Entries from a dataset:

╭──

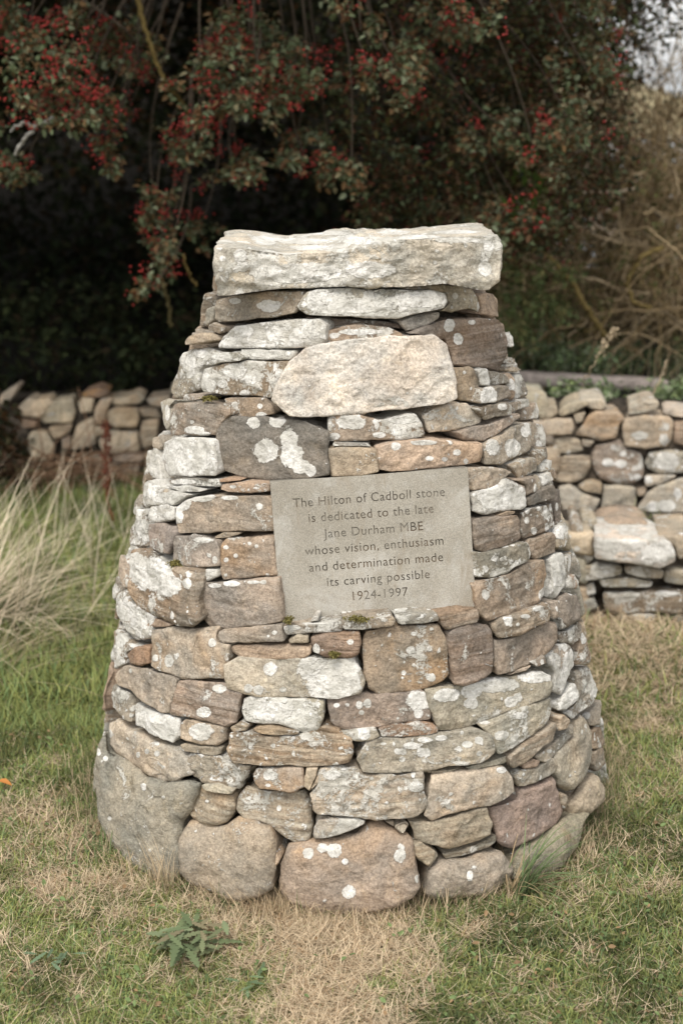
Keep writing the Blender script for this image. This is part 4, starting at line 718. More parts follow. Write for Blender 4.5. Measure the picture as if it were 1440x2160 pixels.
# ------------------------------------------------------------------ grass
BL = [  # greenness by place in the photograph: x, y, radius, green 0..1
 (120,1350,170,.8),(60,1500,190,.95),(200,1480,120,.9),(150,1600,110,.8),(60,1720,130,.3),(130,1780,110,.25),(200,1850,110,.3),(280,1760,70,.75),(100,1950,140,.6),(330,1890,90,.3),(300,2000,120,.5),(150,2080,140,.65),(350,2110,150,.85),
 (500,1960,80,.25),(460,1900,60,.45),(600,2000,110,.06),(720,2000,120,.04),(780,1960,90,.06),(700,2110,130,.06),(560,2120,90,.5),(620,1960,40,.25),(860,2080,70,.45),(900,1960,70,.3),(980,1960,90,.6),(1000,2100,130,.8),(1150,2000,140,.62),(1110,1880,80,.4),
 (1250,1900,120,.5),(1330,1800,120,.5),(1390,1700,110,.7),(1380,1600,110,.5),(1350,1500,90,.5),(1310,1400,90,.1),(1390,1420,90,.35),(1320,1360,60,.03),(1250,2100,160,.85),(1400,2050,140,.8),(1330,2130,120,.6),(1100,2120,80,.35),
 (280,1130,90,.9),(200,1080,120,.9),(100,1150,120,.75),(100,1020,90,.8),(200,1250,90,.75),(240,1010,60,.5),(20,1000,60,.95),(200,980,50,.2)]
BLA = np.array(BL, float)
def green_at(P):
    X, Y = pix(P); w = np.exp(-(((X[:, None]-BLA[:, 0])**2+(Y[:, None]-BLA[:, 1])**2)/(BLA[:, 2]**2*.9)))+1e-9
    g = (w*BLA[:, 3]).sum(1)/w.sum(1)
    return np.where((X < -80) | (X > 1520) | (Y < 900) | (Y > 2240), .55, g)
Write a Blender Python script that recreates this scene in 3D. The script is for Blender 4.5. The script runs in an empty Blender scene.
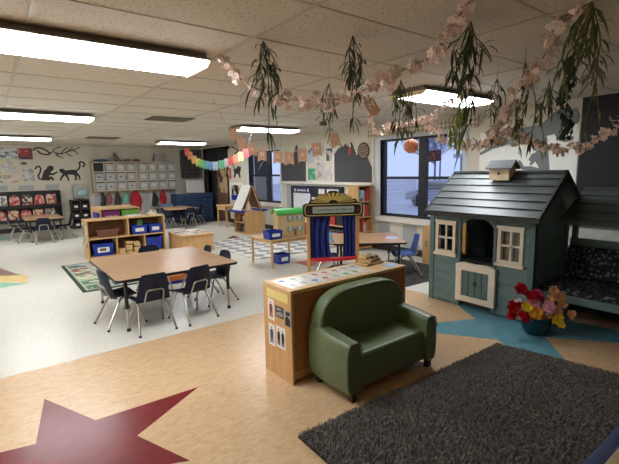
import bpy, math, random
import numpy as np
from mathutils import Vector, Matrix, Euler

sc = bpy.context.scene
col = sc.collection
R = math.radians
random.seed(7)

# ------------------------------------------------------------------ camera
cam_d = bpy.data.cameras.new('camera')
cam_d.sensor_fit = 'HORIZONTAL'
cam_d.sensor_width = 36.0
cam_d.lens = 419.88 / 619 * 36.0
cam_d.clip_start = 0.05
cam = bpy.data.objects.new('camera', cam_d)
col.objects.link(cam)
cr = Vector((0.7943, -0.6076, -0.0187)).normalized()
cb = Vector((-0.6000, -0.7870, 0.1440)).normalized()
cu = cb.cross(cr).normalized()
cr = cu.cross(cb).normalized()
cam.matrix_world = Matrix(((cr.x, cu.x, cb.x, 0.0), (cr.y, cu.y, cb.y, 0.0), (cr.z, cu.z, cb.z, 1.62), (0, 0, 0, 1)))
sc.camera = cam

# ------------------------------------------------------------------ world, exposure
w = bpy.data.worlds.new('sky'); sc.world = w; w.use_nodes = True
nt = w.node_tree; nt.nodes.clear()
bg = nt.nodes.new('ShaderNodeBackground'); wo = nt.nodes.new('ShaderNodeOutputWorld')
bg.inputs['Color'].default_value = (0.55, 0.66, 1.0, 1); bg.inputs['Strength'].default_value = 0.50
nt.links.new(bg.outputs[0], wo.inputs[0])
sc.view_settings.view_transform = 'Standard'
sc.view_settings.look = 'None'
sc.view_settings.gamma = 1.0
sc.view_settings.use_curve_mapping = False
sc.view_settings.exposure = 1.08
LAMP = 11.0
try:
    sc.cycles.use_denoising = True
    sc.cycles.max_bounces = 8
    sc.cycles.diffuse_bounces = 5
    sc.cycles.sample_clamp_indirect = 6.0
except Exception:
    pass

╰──

◆ INSTRUCTIONS FOR THE TASK: Locate the line containing "Write a Blender" in the material above, then repeat it and every later line exactly, with no pictures.

◆ THE ANSWER:
Write a Blender Python script that recreates this scene in 3D. The script is for Blender 4.5. The script runs in an empty Blender scene.
import bpy, math, random
import numpy as np
from mathutils import Vector, Matrix, Euler

sc = bpy.context.scene
col = sc.collection
R = math.radians
random.seed(7)

# ------------------------------------------------------------------ camera
cam_d = bpy.data.cameras.new('camera')
cam_d.sensor_fit = 'HORIZONTAL'
cam_d.sensor_width = 36.0
cam_d.lens = 419.88 / 619 * 36.0
cam_d.clip_start = 0.05
cam = bpy.data.objects.new('camera', cam_d)
col.objects.link(cam)
cr = Vector((0.7943, -0.6076, -0.0187)).normalized()
cb = Vector((-0.6000, -0.7870, 0.1440)).normalized()
cu = cb.cross(cr).normalized()
cr = cu.cross(cb).normalized()
cam.matrix_world = Matrix(((cr.x, cu.x, cb.x, 0.0), (cr.y, cu.y, cb.y, 0.0), (cr.z, cu.z, cb.z, 1.62), (0, 0, 0, 1)))
sc.camera = cam

# ------------------------------------------------------------------ world, exposure
w = bpy.data.worlds.new('sky'); sc.world = w; w.use_nodes = True
nt = w.node_tree; nt.nodes.clear()
bg = nt.nodes.new('ShaderNodeBackground'); wo = nt.nodes.new('ShaderNodeOutputWorld')
bg.inputs['Color'].default_value = (0.55, 0.66, 1.0, 1); bg.inputs['Strength'].default_value = 0.50
nt.links.new(bg.outputs[0], wo.inputs[0])
sc.view_settings.view_transform = 'Standard'
sc.view_settings.look = 'None'
sc.view_settings.gamma = 1.0
sc.view_settings.use_curve_mapping = False
sc.view_settings.exposure = 1.08
LAMP = 11.0
try:
    sc.cycles.use_denoising = True
    sc.cycles.max_bounces = 8
    sc.cycles.diffuse_bounces = 5
    sc.cycles.sample_clamp_indirect = 6.0
except Exception:
    pass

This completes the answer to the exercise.